Kiel (population 249,000) can be found in the German state of Schleswig-Holstein and is 90 kilometers north of Hamburg.
As we sail towards our dock the German Naval Shipyards are across from our stateroom. One ship is presently being constructed here and several German naval ships were also in port.
A blue line painted onto to the sidewalk from the cruise terminal allows easy access to the city centre.
We are staying until 22:30 before supposedly departing for the transit of the Kiel Canal. I learned however that it was not until around 03:00am that we left Kiel for the canal. We passed through the first lock at 04:30 before entering the canal.
For trivia buffs, name the busiest canal in the world? If you answered either the Suez or Panama Canals, then you are incorrect. The correct answer is the Kiel Canal.
Every year approximately 63,000 boats transit the canal while the Panama transit numbers are between 13,000 -14,000 and the Suez Canal transit number is 19,000.
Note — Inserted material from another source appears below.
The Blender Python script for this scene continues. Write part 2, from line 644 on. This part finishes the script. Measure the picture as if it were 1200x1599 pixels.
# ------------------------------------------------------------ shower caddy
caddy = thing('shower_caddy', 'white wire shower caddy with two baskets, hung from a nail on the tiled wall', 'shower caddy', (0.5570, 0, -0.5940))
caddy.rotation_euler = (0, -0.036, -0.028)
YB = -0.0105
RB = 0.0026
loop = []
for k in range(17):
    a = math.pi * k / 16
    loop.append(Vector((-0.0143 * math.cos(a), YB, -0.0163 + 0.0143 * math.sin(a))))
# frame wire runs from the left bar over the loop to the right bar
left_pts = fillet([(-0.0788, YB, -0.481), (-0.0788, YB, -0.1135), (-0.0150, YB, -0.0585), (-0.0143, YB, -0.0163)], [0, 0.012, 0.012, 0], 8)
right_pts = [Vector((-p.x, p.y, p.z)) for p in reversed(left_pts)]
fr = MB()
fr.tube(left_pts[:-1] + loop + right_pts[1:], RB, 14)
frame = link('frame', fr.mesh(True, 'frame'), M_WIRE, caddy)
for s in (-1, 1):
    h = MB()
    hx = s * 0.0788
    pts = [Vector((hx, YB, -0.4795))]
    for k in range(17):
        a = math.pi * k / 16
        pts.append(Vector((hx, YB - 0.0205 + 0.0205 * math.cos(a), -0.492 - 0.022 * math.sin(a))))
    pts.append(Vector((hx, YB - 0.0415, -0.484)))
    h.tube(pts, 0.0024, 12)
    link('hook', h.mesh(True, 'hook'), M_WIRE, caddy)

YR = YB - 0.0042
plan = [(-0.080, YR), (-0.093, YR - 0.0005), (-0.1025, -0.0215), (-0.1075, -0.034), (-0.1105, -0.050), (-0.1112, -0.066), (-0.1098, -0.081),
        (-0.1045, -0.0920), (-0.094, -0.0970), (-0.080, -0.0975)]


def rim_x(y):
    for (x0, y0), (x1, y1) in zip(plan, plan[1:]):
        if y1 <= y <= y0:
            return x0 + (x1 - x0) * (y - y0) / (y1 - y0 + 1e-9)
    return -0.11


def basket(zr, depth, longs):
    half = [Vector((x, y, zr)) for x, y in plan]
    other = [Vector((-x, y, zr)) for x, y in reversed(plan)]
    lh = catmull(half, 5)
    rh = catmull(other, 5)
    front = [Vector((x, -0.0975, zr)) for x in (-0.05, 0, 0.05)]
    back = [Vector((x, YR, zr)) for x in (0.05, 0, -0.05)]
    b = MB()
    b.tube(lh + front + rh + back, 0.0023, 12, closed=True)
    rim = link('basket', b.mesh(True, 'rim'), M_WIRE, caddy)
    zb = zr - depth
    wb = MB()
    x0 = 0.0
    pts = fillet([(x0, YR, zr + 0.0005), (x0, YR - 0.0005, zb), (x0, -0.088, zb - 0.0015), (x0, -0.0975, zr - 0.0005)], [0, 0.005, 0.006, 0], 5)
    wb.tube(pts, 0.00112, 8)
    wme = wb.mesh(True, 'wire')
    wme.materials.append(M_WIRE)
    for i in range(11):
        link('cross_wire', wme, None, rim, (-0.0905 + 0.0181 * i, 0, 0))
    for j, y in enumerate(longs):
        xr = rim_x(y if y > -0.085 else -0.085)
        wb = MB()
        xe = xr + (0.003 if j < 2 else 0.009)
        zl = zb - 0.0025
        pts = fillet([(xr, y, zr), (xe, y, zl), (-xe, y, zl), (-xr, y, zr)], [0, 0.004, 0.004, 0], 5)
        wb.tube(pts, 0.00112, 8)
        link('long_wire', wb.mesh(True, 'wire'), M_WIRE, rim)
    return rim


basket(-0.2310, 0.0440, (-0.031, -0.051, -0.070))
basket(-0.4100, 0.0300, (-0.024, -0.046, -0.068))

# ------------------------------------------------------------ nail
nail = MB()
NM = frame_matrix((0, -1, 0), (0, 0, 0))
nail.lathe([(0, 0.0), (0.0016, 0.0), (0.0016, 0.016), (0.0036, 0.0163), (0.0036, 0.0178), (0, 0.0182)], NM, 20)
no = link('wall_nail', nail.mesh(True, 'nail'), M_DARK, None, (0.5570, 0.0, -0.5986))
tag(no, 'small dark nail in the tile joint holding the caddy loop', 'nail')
I am awake early thinking I would see us enter the lock and making our way into the canal. However when I arise at 06:30 we had already been in the canal for two hours and it was rather foggy.
At certain sections of the canal, you can see what looks like traffic lights advising the captain or the pilot when it is good to proceed. Several times our ship came to a stop to allow bigger ships coming our way to past as the channel became narrower.
At its widest, the canal is just over one hundred meters. At several points car ferries take passengers from one side to the other. This would be a very tedious job. Back and forth.
A bridge ferry is also used where several cars drive on and transit over to the other side by means of a pulley system, hanging over the water.
At the end of the transit from the Baltic Sea to the North Sea I noticed construction is underway for another lock. At roughly 14:30 we leave the canal and sail into the North Sea.
We are now on our way to Rotterdam Netherlands.